## START DATASET SECTION
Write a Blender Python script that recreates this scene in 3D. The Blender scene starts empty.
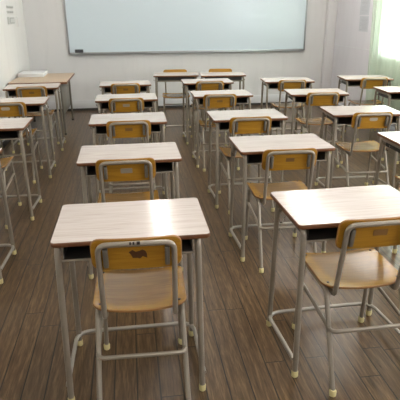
import bpy, bmesh, math, random
from mathutils import Vector, Matrix, noise as mnoise

random.seed(7)
S = bpy.context.scene
COL = S.collection
PI = math.pi
R = math.radians

# ------------------------------------------------------------------ materials
class NT:
    def __init__(s, name):
        s.m = bpy.data.materials.new(name); s.m.use_nodes = True
        s.t = s.m.node_tree; s.n = s.t.nodes; s.l = s.t.links
        s.b = s.n['Principled BSDF']; s.out = s.n['Material Output']
    def add(s, kind, **kw):
        n = s.n.new(kind)
        for k, v in kw.items():
            if k[0] == '_': setattr(n, k[1:], v)
            else: n.inputs[k.replace('__', ' ')].default_value = v
        return n
    def link(s, a, b): s.l.new(a, b)
    def math(s, op, a, b=None, c=None):
        n = s.n.new('ShaderNodeMath'); n.operation = op
        for i, v in enumerate((a, b, c)):
            if v is None: continue
            if isinstance(v, (int, float)): n.inputs[i].default_value = v
            else: s.link(v, n.inputs[i])
        return n.outputs[0]
    def mix(s, f, a, b, blend='MIX'):
        n = s.n.new('ShaderNodeMix'); n.data_type = 'RGBA'; n.blend_type = blend
        for k, v in ((0, f), (6, a), (7, b)):
            if isinstance(v, (int, float)): n.inputs[k].default_value = v
            elif isinstance(v, tuple): n.inputs[k].default_value = (*v, 1) if len(v) == 3 else v
            else: s.link(v, n.inputs[k])
        return n.outputs[2]
    def ramp(s, f, stops):
        n = s.n.new('ShaderNodeValToRGB')
        e = n.color_ramp.elements
        while len(e) < len(stops): e.new(.5)
        for el, (p, c) in zip(e, stops):
            el.position = p; el.color = (*c, 1) if len(c) == 3 else c
        s.link(f, n.inputs[0]); return n.outputs[0]
    def coord(s, scale=(1, 1, 1), rnd=False, rot=(0, 0, 0)):
        tc = s.n.new('ShaderNodeTexCoord')
        v = tc.outputs['Object']
        if rnd:
            oi = s.n.new('ShaderNodeObjectInfo')
            a = s.n.new('ShaderNodeVectorMath'); a.operation = 'ADD'
            c = s.n.new('ShaderNodeCombineXYZ')
            m = s.math('MULTIPLY', oi.outputs['Random'], 37.0)
            s.link(m, c.inputs[0]); s.link(m, c.inputs[1]); s.link(m, c.inputs[2])
            s.link(v, a.inputs[0]); s.link(c.outputs[0], a.inputs[1]); v = a.outputs[0]
        mp = s.n.new('ShaderNodeMapping'); mp.inputs['Scale'].default_value = scale
        mp.inputs['Rotation'].default_value = rot
        s.link(v, mp.inputs[0]); return mp.outputs[0]
    def noise(s, v, scale, detail=4, rough=.55, dist=0):
        n = s.add('ShaderNodeTexNoise', Scale=scale, Detail=detail, Roughness=rough, Distortion=dist)
        s.link(v, n.inputs['Vector']); return n.outputs['Fac']
    def base(s, c, rough=.5, metal=0, spec=.5, coat=0, coatr=.1):
        if isinstance(c, tuple): s.b.inputs['Base Color'].default_value = (*c, 1)
        else: s.link(c, s.b.inputs['Base Color'])
        if isinstance(rough, (int, float)): s.b.inputs['Roughness'].default_value = rough
        else: s.link(rough, s.b.inputs['Roughness'])
        s.b.inputs['Metallic'].default_value = metal
        s.b.inputs['Specular IOR Level'].default_value = spec
        s.b.inputs['Coat Weight'].default_value = coat
        s.b.inputs['Coat Roughness'].default_value = coatr
        return s
    def bump(s, h, strength=.2, dist=.01):
        n = s.add('ShaderNodeBump', Strength=strength, Distance=dist)
        s.link(h, n.inputs['Height']); s.link(n.outputs[0], s.b.inputs['Normal'])

def mat_laminate():
    t = NT('white_wood_laminate')
    v = t.coord((4.0, 85, 20), True)
    n1 = t.noise(v, 1.0, 5, .6, .6)
    v2 = t.coord((1.2, 14, 8), True)
    n2 = t.noise(v2, 1.0, 3, .5, .8)
    c = t.ramp(n1, [(.36, (.54, .455, .405)), (.48, (.625, .55, .50)), (.62, (.67, .605, .565))])
    c = t.mix(t.math('MULTIPLY', n2, .35), c, (.56, .485, .44), 'MIX')
    oi = t.n.new('ShaderNodeObjectInfo')
    t.base(c, t.math('ADD', t.math('MULTIPLY', n2, .06), .12), 0, .36, 0)
    return t.m
def mat_edge():
    t = NT('brown_edge_band')
    n = t.noise(t.coord((8, 8, 60), True), 1, 3)
    t.base(t.mix(n, (.10, .034, .012), (.20, .08, .028)), .4)
    return t.m
def mat_ply(name, worn):
    t = NT(name)
    v = t.coord((3.5, 45, 30) if worn else (3.5, 30, 60), True)
    g = t.noise(v, 1, 5, .6, 1.2)
    big = t.noise(t.coord((2, 9, 9), True), 1, 3, .5, .5)
    c = t.ramp(g, [(.28, (.26, .122, .010)), (.5, (.37, .182, .017)), (.75, (.45, .235, .028))])
    c = t.mix(t.math('MULTIPLY', big, .5), c, (.31, .148, .013))
    if worn:
        tc = t.n.new('ShaderNodeTexCoord'); sp = t.n.new('ShaderNodeSeparateXYZ')
        t.link(tc.outputs['Object'], sp.inputs[0])
        oi = t.n.new('ShaderNodeObjectInfo')
        x = t.math('DIVIDE', t.math('ADD', sp.outputs[0], t.math('MULTIPLY', t.math('SUBTRACT', oi.outputs['Random'], .2), .05)), .150)
        y = t.math('DIVIDE', t.math('SUBTRACT', sp.outputs[1], .02), .165)
        r2 = t.math('ADD', t.math('POWER', t.math('ABSOLUTE', x), 4.0), t.math('POWER', t.math('ABSOLUTE', y), 4.0))
        r2 = t.math('ADD', r2, t.math('MULTIPLY', t.math('SUBTRACT', t.noise(t.coord((9, 9, 9), True), 1, 4), .5), .9))
        mr = t.add('ShaderNodeMapRange'); mr.inputs[1].default_value = .5; mr.inputs[2].default_value = 1.2
        mr.inputs[3].default_value = .80; mr.inputs[4].default_value = 0
        t.link(r2, mr.inputs[0])
        worn_c = t.ramp(g, [(.3, (.15, .074, .018)), (.7, (.27, .145, .042))])
        c = t.mix(mr.outputs[0], c, worn_c)
    t.base(c, .20 if worn else .33, 0, (.26 if worn else .4))
    return t.m
def mat_plyedge():
    t = NT('plywood_edge'); t.base(t.mix(t.noise(t.coord((4, 4, 300)), 1, 2), (.20, .08, .02), (.38, .19, .05)), .5); return t.m
def mat_paint():
    t = NT('beige_grey_painted_steel')
    n = t.noise(t.coord((20, 20, 20), True), 1, 4)
    n2 = t.noise(t.coord((60, 60, 90), True), 1, 3)
    c = t.mix(n, (.255, .218, .168), (.31, .265, .208))
    spots = t.ramp(n2, [(.66, (0, 0, 0)), (.74, (1, 1, 1))])
    c = t.mix(t.math('MULTIPLY', spots, .1), c, (.22, .18, .14))
    t.base(c, .30, .30, .5); return t.m
def mat_dark_paint():
    t = NT('dark_grey_painted_steel'); n = t.noise(t.coord((15, 15, 15), True), 1, 3)
    t.base(t.mix(n, (.055, .05, .048), (.09, .083, .08)), .45, .2); return t.m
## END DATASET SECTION
Exactly as written, please give again the lines from the beginning of the listing through the line containing "R = math.radians", inclusive, without any pictures.

Write a Blender Python script that recreates this scene in 3D. The Blender scene starts empty.
import bpy, bmesh, math, random
from mathutils import Vector, Matrix, noise as mnoise

random.seed(7)
S = bpy.context.scene
COL = S.collection
PI = math.pi
R = math.radians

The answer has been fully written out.